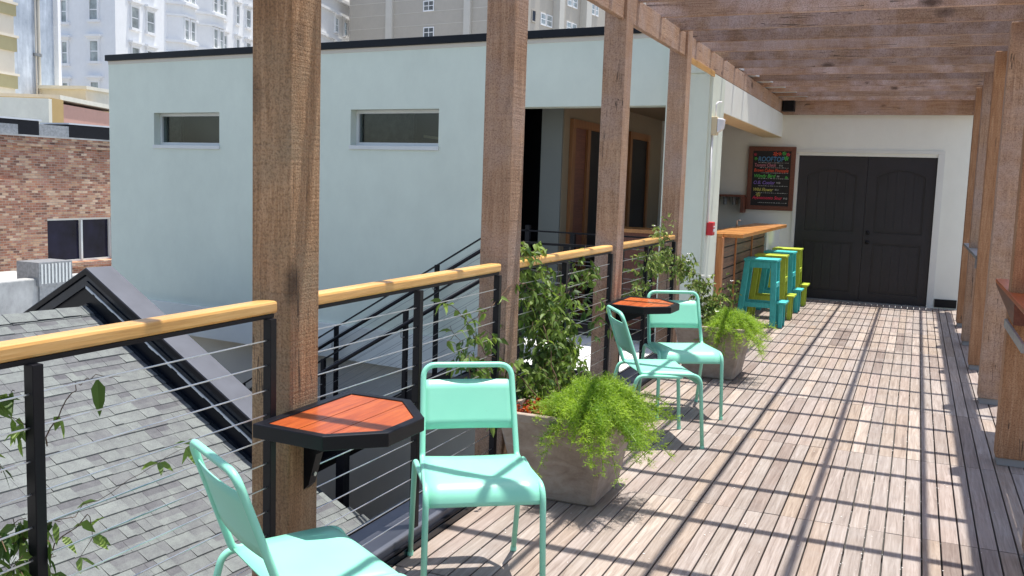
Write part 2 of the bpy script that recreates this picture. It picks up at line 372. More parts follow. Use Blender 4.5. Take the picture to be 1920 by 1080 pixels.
def planter_mat():
    t = NT('fired_clay_planter'); v = t.coords(); v2 = t.coords((1.5, 1.5, 3.0)); a = t.noise(v, 5, 7, 0.7); b = t.noise(v2, 4, 5, 0.7, 1.5)
    f = t.math('ADD', t.math('MULTIPLY', a, 0.6), t.math('MULTIPLY', b, 0.4))
    c = t.ramp(f, [(0.34, (0.22, 0.165, 0.13)), (0.5, (0.33, 0.265, 0.215)), (0.66, (0.43, 0.365, 0.31))])
    t.base(c); t.set(0.85, 0, 0.25); t.bump(t.math('ADD', a, b), 0.4, 0.01); return t.m
M['planter'] = planter_mat()
M['soil'] = plain('planter_soil', (0.05, 0.032, 0.022), 0.95, 0, 0.5, 30, bump=60)

def leaf(name, dark, light, trans=0.35):
    t = NT(name); at_ = t.new('ShaderNodeAttribute', attribute_name='tone')
    c = t.ramp(at_.outputs['Fac'], [(0.0, dark), (1.0, light)]); t.base(c); t.set(0.5, 0, 0.35)
    tr = t.new('ShaderNodeBsdfTranslucent'); mx = t.new('ShaderNodeMixShader'); mx.inputs[0].default_value = trans
    hv = t.new('ShaderNodeHueSaturation'); hv.inputs['Value'].default_value = 1.5; hv.inputs['Saturation'].default_value = 1.1; t.link(c, hv.inputs['Color']); t.link(hv.outputs[0], tr.inputs['Color'])
    out = t.n['Material Output']; t.link(t.b.outputs[0], mx.inputs[1]); t.link(tr.outputs[0], mx.inputs[2]); t.link(mx.outputs[0], out.inputs['Surface']); return t.m
M['leaf'] = leaf('vine_leaf', (0.04, 0.085, 0.016), (0.25, 0.35, 0.075))
M['leaf_small'] = leaf('small_vine_leaf', (0.05, 0.10, 0.02), (0.32, 0.40, 0.11))
M['fern'] = leaf('fern_green', (0.085, 0.19, 0.02), (0.36, 0.50, 0.06), 0.42)
M['redleaf'] = leaf('red_leaf', (0.14, 0.02, 0.012), (0.45, 0.10, 0.04), 0.25)
M['flower'] = plain('white_petals', (0.8, 0.78, 0.75), 0.6)
M['stem'] = plain('brown_stem', (0.10, 0.055, 0.03), 0.8)
M['stem_pale'] = plain('pale_stem', (0.30, 0.20, 0.12), 0.8)
def thin_glass(name):
    t = NT(name); out = t.n['Material Output']; t.base((0.02, 0.02, 0.02)); t.set(0.02, 0, 1.0)
    tr = t.new('ShaderNodeBsdfTransparent'); tr.inputs[0].default_value = (0.72, 0.76, 0.76, 1); fr = t.new('ShaderNodeLayerWeight'); fr.inputs['Blend'].default_value = 0.5; pw_ = t.math('POWER', fr.outputs['Facing'], 3.5)
    gl_ = t.new('ShaderNodeBsdfGlossy'); gl_.inputs['Roughness'].default_value = 0.02; mx = t.new('ShaderNodeMixShader')
    t.link(t.math('MULTIPLY_ADD', pw_, 0.45), mx.inputs[0]); mx.inputs[0].links[0].from_node.inputs[2].default_value = 0.04
    t.link(tr.outputs[0], mx.inputs[1]); t.link(gl_.outputs[0], mx.inputs[2]); t.link(mx.outputs[0], out.inputs['Surface']); return t.m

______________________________

WORK INSTRUCTIONS> Output each line exactly; omit every picture.

EXPECTED ANSWER>
Write part 2 of the bpy script that recreates this picture. It picks up at line 372. More parts follow. Use Blender 4.5. Take the picture to be 1920 by 1080 pixels.
def planter_mat():
    t = NT('fired_clay_planter'); v = t.coords(); v2 = t.coords((1.5, 1.5, 3.0)); a = t.noise(v, 5, 7, 0.7); b = t.noise(v2, 4, 5, 0.7, 1.5)
    f = t.math('ADD', t.math('MULTIPLY', a, 0.6), t.math('MULTIPLY', b, 0.4))
    c = t.ramp(f, [(0.34, (0.22, 0.165, 0.13)), (0.5, (0.33, 0.265, 0.215)), (0.66, (0.43, 0.365, 0.31))])
    t.base(c); t.set(0.85, 0, 0.25); t.bump(t.math('ADD', a, b), 0.4, 0.01); return t.m
M['planter'] = planter_mat()
M['soil'] = plain('planter_soil', (0.05, 0.032, 0.022), 0.95, 0, 0.5, 30, bump=60)

def leaf(name, dark, light, trans=0.35):
    t = NT(name); at_ = t.new('ShaderNodeAttribute', attribute_name='tone')
    c = t.ramp(at_.outputs['Fac'], [(0.0, dark), (1.0, light)]); t.base(c); t.set(0.5, 0, 0.35)
    tr = t.new('ShaderNodeBsdfTranslucent'); mx = t.new('ShaderNodeMixShader'); mx.inputs[0].default_value = trans
    hv = t.new('ShaderNodeHueSaturation'); hv.inputs['Value'].default_value = 1.5; hv.inputs['Saturation'].default_value = 1.1; t.link(c, hv.inputs['Color']); t.link(hv.outputs[0], tr.inputs['Color'])
    out = t.n['Material Output']; t.link(t.b.outputs[0], mx.inputs[1]); t.link(tr.outputs[0], mx.inputs[2]); t.link(mx.outputs[0], out.inputs['Surface']); return t.m
M['leaf'] = leaf('vine_leaf', (0.04, 0.085, 0.016), (0.25, 0.35, 0.075))
M['leaf_small'] = leaf('small_vine_leaf', (0.05, 0.10, 0.02), (0.32, 0.40, 0.11))
M['fern'] = leaf('fern_green', (0.085, 0.19, 0.02), (0.36, 0.50, 0.06), 0.42)
M['redleaf'] = leaf('red_leaf', (0.14, 0.02, 0.012), (0.45, 0.10, 0.04), 0.25)
M['flower'] = plain('white_petals', (0.8, 0.78, 0.75), 0.6)
M['stem'] = plain('brown_stem', (0.10, 0.055, 0.03), 0.8)
M['stem_pale'] = plain('pale_stem', (0.30, 0.20, 0.12), 0.8)
def thin_glass(name):
    t = NT(name); out = t.n['Material Output']; t.base((0.02, 0.02, 0.02)); t.set(0.02, 0, 1.0)
    tr = t.new('ShaderNodeBsdfTransparent'); tr.inputs[0].default_value = (0.72, 0.76, 0.76, 1); fr = t.new('ShaderNodeLayerWeight'); fr.inputs['Blend'].default_value = 0.5; pw_ = t.math('POWER', fr.outputs['Facing'], 3.5)
    gl_ = t.new('ShaderNodeBsdfGlossy'); gl_.inputs['Roughness'].default_value = 0.02; mx = t.new('ShaderNodeMixShader')
    t.link(t.math('MULTIPLY_ADD', pw_, 0.45), mx.inputs[0]); mx.inputs[0].links[0].from_node.inputs[2].default_value = 0.04
    t.link(tr.outputs[0], mx.inputs[1]); t.link(gl_.outputs[0], mx.inputs[2]); t.link(mx.outputs[0], out.inputs['Surface']); return t.m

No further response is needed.